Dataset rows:
######

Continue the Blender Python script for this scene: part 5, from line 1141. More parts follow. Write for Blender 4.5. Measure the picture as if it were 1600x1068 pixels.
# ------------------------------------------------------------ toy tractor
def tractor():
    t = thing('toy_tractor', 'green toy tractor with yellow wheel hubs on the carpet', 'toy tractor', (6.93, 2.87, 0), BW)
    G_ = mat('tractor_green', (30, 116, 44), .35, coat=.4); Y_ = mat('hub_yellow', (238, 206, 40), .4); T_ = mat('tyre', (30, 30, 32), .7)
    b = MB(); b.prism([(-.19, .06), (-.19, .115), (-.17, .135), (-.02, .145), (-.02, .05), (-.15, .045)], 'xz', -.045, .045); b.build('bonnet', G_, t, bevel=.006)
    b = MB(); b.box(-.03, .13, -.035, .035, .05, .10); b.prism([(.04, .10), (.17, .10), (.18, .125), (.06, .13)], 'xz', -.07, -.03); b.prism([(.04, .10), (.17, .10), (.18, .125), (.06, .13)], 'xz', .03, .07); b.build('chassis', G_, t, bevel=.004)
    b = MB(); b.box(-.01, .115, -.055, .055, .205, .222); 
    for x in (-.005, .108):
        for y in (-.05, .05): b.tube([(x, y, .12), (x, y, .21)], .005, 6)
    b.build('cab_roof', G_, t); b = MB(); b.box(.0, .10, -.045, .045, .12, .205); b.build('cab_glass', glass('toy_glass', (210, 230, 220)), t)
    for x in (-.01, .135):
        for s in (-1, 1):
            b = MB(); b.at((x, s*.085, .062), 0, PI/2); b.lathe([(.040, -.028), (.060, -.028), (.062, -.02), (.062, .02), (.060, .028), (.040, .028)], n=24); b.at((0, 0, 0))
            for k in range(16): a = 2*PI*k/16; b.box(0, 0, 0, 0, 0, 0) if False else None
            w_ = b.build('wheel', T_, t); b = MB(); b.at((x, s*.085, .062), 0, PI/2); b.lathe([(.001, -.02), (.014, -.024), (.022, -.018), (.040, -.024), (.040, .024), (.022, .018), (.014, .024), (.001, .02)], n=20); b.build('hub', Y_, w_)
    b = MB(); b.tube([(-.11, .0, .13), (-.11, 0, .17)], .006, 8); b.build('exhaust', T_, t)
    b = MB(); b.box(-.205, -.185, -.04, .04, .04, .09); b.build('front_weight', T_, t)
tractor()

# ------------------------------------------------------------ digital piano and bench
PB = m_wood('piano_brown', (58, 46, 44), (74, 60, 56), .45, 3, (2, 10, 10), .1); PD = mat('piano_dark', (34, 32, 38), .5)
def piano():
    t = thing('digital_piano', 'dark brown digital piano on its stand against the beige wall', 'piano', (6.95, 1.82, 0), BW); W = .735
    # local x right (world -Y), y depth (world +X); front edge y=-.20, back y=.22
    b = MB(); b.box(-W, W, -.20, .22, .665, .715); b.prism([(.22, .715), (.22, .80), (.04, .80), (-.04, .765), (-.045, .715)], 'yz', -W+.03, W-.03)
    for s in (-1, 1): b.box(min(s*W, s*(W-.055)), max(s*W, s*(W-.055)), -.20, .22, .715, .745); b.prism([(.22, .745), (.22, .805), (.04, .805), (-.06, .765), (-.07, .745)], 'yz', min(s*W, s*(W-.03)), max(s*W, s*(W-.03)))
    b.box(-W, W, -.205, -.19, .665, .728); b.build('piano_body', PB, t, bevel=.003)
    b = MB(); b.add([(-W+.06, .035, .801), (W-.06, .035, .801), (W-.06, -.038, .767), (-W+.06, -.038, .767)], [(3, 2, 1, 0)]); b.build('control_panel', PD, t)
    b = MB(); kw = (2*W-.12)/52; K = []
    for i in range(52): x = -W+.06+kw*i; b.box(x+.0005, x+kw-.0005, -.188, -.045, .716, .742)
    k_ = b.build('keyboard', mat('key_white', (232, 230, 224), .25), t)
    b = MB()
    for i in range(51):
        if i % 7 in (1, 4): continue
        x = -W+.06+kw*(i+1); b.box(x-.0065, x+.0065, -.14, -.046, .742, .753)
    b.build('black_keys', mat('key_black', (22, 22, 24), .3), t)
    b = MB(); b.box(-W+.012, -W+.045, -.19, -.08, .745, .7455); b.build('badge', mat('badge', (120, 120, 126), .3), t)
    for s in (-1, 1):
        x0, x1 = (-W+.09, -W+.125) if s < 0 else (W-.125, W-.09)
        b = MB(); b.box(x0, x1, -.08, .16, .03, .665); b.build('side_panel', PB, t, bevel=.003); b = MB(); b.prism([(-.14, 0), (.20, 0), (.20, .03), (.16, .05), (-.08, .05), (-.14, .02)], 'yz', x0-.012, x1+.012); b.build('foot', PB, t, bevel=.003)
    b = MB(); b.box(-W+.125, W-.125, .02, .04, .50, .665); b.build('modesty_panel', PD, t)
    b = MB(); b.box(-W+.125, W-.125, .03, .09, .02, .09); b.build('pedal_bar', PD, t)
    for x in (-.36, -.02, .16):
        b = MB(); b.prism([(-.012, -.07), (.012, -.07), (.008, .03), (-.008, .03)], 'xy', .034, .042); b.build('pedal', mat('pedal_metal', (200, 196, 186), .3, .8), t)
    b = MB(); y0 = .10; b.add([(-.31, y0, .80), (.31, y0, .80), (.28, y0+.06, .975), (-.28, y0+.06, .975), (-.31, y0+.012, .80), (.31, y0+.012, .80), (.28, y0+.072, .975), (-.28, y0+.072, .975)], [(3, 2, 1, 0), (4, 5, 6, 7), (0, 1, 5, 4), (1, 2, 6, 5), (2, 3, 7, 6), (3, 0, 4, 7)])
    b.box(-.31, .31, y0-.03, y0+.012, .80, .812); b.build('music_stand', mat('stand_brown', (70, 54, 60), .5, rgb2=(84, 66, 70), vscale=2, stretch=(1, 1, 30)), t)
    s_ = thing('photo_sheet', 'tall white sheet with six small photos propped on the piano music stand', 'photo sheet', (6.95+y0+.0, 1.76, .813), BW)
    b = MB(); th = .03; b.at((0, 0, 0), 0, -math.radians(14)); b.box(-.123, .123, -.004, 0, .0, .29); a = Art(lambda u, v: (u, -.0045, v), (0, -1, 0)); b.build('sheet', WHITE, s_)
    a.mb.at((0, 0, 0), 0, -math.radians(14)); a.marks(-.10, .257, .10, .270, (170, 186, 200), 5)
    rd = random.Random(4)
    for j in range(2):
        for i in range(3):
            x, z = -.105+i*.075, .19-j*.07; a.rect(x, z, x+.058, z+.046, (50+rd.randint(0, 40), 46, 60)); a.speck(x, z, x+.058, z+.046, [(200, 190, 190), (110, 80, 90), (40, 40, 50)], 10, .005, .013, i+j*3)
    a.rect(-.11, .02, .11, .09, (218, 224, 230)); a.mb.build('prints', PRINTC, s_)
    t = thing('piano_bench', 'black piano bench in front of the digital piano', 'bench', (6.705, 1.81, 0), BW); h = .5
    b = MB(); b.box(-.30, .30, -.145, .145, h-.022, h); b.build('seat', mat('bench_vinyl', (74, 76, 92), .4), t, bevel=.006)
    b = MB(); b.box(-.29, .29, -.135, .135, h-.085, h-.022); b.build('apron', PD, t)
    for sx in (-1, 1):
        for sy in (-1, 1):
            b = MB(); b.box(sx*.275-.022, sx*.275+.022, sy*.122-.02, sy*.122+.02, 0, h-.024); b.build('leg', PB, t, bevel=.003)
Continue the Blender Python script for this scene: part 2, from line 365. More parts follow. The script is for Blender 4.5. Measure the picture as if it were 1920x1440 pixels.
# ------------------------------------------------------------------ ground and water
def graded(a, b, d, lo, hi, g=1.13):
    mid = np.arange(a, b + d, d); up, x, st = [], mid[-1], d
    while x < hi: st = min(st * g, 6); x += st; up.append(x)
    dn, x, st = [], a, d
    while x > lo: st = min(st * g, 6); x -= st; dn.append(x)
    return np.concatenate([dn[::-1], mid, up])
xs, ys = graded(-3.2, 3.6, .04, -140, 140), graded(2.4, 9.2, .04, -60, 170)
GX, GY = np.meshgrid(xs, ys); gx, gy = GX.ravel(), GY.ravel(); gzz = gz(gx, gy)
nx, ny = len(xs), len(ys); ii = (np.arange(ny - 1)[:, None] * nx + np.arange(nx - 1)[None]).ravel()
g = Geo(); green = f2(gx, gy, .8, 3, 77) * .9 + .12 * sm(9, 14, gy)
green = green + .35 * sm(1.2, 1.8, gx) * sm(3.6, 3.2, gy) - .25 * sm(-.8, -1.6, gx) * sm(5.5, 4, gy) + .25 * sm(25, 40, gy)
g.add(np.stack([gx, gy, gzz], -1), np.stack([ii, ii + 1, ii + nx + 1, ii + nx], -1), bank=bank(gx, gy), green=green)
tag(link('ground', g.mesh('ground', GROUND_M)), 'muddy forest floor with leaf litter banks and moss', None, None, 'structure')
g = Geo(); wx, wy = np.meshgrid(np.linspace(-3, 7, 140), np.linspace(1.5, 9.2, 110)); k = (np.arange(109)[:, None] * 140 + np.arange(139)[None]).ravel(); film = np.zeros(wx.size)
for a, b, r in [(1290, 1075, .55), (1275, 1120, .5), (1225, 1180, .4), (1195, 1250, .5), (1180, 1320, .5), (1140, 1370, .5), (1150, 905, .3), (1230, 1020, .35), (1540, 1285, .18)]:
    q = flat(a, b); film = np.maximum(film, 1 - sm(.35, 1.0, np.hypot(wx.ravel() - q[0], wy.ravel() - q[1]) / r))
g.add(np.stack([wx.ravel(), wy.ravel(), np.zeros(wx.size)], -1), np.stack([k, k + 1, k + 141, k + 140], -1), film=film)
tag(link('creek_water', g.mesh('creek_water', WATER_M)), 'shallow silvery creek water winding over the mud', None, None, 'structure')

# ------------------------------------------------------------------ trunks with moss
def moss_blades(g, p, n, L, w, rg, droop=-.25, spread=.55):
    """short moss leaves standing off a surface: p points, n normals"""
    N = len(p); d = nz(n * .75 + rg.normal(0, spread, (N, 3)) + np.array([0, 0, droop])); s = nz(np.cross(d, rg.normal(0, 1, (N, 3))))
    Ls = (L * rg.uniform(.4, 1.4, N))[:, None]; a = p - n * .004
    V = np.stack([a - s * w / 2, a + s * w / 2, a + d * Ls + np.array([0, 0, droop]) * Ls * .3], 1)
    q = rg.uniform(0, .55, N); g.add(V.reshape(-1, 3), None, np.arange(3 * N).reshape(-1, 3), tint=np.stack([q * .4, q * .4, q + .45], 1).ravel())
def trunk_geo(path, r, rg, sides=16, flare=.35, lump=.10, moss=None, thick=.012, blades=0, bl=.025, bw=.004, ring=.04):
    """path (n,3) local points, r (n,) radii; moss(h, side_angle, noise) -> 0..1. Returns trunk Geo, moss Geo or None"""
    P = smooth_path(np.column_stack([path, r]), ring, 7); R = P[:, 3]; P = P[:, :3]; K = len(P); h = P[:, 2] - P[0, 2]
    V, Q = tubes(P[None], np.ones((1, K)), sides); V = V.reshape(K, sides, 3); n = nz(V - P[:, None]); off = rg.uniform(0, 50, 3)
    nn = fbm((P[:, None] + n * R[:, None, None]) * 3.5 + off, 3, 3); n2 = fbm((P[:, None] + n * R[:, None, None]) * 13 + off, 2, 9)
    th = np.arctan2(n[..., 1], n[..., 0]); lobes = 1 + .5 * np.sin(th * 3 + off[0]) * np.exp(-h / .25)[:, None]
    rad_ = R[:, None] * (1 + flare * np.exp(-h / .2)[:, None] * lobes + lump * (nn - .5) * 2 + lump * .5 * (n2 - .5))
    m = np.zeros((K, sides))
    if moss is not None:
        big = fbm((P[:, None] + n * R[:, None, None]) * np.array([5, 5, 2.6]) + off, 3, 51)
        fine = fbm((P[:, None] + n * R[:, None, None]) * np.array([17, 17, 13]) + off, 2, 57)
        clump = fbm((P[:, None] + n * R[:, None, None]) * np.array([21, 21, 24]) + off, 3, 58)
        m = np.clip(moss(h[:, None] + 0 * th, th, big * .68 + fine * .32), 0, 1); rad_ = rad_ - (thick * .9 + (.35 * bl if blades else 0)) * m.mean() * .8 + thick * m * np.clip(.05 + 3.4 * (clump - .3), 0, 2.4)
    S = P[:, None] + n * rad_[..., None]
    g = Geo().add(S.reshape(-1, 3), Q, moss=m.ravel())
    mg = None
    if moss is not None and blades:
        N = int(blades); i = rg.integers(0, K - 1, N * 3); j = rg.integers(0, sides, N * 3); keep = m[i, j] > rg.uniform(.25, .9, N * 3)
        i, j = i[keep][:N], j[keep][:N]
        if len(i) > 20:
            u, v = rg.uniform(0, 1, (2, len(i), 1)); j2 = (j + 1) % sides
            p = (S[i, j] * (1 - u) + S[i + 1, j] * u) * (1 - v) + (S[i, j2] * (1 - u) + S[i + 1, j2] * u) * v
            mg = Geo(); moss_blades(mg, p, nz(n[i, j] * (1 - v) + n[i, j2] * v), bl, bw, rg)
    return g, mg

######

» What you are asked to do:
Nothing but the lines from the one with "Continue the Blender Python script for this scene: part 2, from" through the one with "mud', None, None, 'structure')" should be repeated, and each exactly.

» Written solution:
Continue the Blender Python script for this scene: part 2, from line 365. More parts follow. The script is for Blender 4.5. Measure the picture as if it were 1920x1440 pixels.
# ------------------------------------------------------------------ ground and water
def graded(a, b, d, lo, hi, g=1.13):
    mid = np.arange(a, b + d, d); up, x, st = [], mid[-1], d
    while x < hi: st = min(st * g, 6); x += st; up.append(x)
    dn, x, st = [], a, d
    while x > lo: st = min(st * g, 6); x -= st; dn.append(x)
    return np.concatenate([dn[::-1], mid, up])
xs, ys = graded(-3.2, 3.6, .04, -140, 140), graded(2.4, 9.2, .04, -60, 170)
GX, GY = np.meshgrid(xs, ys); gx, gy = GX.ravel(), GY.ravel(); gzz = gz(gx, gy)
nx, ny = len(xs), len(ys); ii = (np.arange(ny - 1)[:, None] * nx + np.arange(nx - 1)[None]).ravel()
g = Geo(); green = f2(gx, gy, .8, 3, 77) * .9 + .12 * sm(9, 14, gy)
green = green + .35 * sm(1.2, 1.8, gx) * sm(3.6, 3.2, gy) - .25 * sm(-.8, -1.6, gx) * sm(5.5, 4, gy) + .25 * sm(25, 40, gy)
g.add(np.stack([gx, gy, gzz], -1), np.stack([ii, ii + 1, ii + nx + 1, ii + nx], -1), bank=bank(gx, gy), green=green)
tag(link('ground', g.mesh('ground', GROUND_M)), 'muddy forest floor with leaf litter banks and moss', None, None, 'structure')
g = Geo(); wx, wy = np.meshgrid(np.linspace(-3, 7, 140), np.linspace(1.5, 9.2, 110)); k = (np.arange(109)[:, None] * 140 + np.arange(139)[None]).ravel(); film = np.zeros(wx.size)
for a, b, r in [(1290, 1075, .55), (1275, 1120, .5), (1225, 1180, .4), (1195, 1250, .5), (1180, 1320, .5), (1140, 1370, .5), (1150, 905, .3), (1230, 1020, .35), (1540, 1285, .18)]:
    q = flat(a, b); film = np.maximum(film, 1 - sm(.35, 1.0, np.hypot(wx.ravel() - q[0], wy.ravel() - q[1]) / r))
g.add(np.stack([wx.ravel(), wy.ravel(), np.zeros(wx.size)], -1), np.stack([k, k + 1, k + 141, k + 140], -1), film=film)
tag(link('creek_water', g.mesh('creek_water', WATER_M)), 'shallow silvery creek water winding over the mud', None, None, 'structure')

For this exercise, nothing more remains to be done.